What to produce. Your task is to copy the stretch of lines in the records below that begins with the line containing "Generate a Blender" and ends with the line containing "SC.view_settings.gamma = 1.0", exactly as written, with nothing added.

Rows from a 3D scene dataset:

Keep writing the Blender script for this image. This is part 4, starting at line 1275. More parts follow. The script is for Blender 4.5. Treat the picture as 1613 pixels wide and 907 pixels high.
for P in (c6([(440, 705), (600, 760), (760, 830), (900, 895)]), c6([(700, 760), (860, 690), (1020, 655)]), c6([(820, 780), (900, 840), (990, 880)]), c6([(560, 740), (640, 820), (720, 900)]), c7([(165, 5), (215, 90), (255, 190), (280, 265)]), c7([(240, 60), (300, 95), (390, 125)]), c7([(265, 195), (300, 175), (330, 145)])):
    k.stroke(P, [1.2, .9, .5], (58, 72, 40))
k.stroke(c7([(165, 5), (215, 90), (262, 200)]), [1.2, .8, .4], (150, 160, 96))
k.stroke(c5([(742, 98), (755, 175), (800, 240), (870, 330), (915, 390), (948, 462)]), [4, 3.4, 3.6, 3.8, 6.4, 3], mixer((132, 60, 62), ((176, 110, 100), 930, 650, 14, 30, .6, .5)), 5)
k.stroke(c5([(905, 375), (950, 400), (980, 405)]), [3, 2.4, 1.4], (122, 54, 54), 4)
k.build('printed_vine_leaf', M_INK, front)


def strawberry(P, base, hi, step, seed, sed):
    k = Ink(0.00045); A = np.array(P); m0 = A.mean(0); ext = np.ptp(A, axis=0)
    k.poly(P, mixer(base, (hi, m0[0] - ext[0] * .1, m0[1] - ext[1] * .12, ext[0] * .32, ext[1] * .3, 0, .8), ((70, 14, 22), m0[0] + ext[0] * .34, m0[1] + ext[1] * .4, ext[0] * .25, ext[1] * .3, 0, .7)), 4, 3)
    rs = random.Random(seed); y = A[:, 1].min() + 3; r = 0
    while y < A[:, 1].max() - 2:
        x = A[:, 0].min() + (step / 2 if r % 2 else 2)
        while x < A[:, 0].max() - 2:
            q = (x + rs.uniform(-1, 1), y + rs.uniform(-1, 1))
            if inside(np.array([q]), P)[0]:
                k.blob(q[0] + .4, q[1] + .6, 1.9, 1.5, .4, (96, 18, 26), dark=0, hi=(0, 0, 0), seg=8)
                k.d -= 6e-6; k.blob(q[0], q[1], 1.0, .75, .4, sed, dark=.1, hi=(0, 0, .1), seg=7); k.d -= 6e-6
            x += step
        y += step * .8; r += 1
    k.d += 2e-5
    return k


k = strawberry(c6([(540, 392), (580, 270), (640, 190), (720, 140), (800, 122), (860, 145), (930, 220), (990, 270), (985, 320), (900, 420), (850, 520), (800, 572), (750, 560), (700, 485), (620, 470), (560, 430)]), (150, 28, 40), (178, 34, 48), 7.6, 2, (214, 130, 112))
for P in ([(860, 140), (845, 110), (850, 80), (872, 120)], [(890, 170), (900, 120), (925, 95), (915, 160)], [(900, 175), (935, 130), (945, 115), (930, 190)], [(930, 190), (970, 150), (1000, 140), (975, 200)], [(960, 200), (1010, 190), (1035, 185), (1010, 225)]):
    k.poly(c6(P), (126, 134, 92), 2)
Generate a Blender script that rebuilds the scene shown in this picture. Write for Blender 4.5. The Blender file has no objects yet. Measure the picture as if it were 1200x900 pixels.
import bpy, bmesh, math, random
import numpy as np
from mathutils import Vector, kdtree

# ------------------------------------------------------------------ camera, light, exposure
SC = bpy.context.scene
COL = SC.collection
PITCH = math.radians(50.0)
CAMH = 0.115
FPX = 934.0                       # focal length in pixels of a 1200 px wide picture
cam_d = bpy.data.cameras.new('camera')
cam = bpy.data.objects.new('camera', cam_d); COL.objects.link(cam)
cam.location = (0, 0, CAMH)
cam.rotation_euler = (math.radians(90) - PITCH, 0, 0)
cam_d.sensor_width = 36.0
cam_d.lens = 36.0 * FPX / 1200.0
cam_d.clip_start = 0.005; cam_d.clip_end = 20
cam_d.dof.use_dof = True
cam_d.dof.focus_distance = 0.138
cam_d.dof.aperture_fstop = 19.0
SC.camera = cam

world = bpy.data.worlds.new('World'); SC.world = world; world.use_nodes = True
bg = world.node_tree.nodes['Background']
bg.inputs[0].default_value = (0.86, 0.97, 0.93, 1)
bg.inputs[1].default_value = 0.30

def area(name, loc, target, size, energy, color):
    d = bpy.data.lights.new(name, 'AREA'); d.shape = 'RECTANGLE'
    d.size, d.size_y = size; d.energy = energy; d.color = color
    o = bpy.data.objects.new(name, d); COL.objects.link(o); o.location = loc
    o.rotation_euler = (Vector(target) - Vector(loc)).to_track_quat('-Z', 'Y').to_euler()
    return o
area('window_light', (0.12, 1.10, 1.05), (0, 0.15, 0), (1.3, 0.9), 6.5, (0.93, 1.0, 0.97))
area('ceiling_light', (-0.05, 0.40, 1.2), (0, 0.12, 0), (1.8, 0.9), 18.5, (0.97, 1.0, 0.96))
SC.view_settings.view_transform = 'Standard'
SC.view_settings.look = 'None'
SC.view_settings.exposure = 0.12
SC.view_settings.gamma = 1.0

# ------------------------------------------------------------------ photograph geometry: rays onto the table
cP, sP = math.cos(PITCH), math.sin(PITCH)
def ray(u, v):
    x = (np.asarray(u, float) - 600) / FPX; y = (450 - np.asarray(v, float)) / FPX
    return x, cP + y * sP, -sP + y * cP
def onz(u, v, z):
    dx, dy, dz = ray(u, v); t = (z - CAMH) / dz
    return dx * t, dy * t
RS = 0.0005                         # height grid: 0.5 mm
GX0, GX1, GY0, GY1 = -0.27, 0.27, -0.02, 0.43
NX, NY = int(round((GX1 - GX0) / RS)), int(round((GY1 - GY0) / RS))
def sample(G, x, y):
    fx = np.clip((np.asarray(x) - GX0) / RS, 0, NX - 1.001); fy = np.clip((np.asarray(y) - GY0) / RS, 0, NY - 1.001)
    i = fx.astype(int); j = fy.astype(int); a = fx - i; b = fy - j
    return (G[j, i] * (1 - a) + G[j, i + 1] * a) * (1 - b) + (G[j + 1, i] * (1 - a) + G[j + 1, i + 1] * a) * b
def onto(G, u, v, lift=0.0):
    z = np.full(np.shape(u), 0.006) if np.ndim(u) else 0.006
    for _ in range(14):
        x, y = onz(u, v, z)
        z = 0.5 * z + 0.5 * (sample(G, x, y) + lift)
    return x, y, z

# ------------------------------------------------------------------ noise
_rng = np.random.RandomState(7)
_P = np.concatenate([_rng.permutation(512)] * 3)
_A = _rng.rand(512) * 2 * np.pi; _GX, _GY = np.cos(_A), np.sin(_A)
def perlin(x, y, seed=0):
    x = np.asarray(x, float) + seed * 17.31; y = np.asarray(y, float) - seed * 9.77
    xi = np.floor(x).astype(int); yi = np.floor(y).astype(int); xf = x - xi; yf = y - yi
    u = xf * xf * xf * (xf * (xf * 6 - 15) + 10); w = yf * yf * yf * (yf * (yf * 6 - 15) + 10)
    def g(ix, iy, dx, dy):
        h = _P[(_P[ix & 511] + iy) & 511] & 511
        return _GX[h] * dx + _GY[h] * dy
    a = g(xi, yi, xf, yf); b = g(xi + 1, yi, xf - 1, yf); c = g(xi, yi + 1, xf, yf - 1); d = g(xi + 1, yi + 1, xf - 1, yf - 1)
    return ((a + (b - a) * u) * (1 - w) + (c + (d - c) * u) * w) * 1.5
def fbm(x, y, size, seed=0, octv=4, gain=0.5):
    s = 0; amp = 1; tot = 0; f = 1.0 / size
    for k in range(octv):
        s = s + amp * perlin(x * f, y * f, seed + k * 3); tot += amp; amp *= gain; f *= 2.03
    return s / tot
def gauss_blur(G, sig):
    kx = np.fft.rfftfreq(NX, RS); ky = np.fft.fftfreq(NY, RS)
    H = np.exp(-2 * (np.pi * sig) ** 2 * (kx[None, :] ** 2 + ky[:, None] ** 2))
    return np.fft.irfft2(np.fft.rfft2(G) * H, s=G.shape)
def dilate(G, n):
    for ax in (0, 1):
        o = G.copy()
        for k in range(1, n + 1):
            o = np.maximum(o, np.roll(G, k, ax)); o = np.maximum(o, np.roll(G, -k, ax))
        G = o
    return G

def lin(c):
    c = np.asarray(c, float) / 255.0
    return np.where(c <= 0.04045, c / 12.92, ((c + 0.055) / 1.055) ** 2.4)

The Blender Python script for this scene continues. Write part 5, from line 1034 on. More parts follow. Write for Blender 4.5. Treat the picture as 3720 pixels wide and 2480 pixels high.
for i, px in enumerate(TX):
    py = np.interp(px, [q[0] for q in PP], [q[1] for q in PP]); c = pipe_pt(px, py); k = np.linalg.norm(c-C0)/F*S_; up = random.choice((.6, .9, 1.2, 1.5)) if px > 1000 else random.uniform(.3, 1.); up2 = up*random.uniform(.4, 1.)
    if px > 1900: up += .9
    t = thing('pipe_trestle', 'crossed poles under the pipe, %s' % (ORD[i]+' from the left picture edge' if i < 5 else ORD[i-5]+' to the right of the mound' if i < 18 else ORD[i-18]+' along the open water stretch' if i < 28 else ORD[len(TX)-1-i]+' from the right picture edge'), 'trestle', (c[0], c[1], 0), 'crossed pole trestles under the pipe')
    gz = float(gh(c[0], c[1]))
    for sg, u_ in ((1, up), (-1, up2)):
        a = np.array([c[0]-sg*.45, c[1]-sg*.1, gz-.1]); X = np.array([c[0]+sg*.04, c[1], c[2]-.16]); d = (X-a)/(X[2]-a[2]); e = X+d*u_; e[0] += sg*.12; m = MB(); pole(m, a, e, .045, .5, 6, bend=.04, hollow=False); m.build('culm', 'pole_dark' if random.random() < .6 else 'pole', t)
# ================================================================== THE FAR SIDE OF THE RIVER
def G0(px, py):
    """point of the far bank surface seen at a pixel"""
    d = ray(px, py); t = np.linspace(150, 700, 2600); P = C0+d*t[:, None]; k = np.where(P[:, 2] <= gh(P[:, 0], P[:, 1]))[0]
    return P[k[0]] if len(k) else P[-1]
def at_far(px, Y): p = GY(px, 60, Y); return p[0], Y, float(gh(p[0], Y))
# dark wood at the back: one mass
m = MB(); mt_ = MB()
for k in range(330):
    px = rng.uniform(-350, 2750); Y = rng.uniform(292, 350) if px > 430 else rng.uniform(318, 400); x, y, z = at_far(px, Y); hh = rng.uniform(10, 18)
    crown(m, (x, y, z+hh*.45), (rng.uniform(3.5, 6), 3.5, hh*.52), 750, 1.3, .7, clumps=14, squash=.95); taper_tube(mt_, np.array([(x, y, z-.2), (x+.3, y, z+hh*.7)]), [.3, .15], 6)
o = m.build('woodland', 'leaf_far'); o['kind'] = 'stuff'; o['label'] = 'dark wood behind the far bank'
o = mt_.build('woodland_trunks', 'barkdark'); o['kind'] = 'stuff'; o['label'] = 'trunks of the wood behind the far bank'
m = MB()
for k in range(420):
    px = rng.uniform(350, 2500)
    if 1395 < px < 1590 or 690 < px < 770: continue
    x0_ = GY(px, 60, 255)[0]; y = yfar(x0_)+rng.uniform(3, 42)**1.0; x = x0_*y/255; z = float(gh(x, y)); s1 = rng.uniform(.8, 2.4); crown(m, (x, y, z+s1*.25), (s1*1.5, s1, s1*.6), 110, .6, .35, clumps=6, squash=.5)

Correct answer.
Generate a Blender script that rebuilds the scene shown in this picture. Write for Blender 4.5. The Blender file has no objects yet. Measure the picture as if it were 1200x900 pixels.
import bpy, bmesh, math, random
import numpy as np
from mathutils import Vector, kdtree

# ------------------------------------------------------------------ camera, light, exposure
SC = bpy.context.scene
COL = SC.collection
PITCH = math.radians(50.0)
CAMH = 0.115
FPX = 934.0                       # focal length in pixels of a 1200 px wide picture
cam_d = bpy.data.cameras.new('camera')
cam = bpy.data.objects.new('camera', cam_d); COL.objects.link(cam)
cam.location = (0, 0, CAMH)
cam.rotation_euler = (math.radians(90) - PITCH, 0, 0)
cam_d.sensor_width = 36.0
cam_d.lens = 36.0 * FPX / 1200.0
cam_d.clip_start = 0.005; cam_d.clip_end = 20
cam_d.dof.use_dof = True
cam_d.dof.focus_distance = 0.138
cam_d.dof.aperture_fstop = 19.0
SC.camera = cam

world = bpy.data.worlds.new('World'); SC.world = world; world.use_nodes = True
bg = world.node_tree.nodes['Background']
bg.inputs[0].default_value = (0.86, 0.97, 0.93, 1)
bg.inputs[1].default_value = 0.30

def area(name, loc, target, size, energy, color):
    d = bpy.data.lights.new(name, 'AREA'); d.shape = 'RECTANGLE'
    d.size, d.size_y = size; d.energy = energy; d.color = color
    o = bpy.data.objects.new(name, d); COL.objects.link(o); o.location = loc
    o.rotation_euler = (Vector(target) - Vector(loc)).to_track_quat('-Z', 'Y').to_euler()
    return o
area('window_light', (0.12, 1.10, 1.05), (0, 0.15, 0), (1.3, 0.9), 6.5, (0.93, 1.0, 0.97))
area('ceiling_light', (-0.05, 0.40, 1.2), (0, 0.12, 0), (1.8, 0.9), 18.5, (0.97, 1.0, 0.96))
SC.view_settings.view_transform = 'Standard'
SC.view_settings.look = 'None'
SC.view_settings.exposure = 0.12
SC.view_settings.gamma = 1.0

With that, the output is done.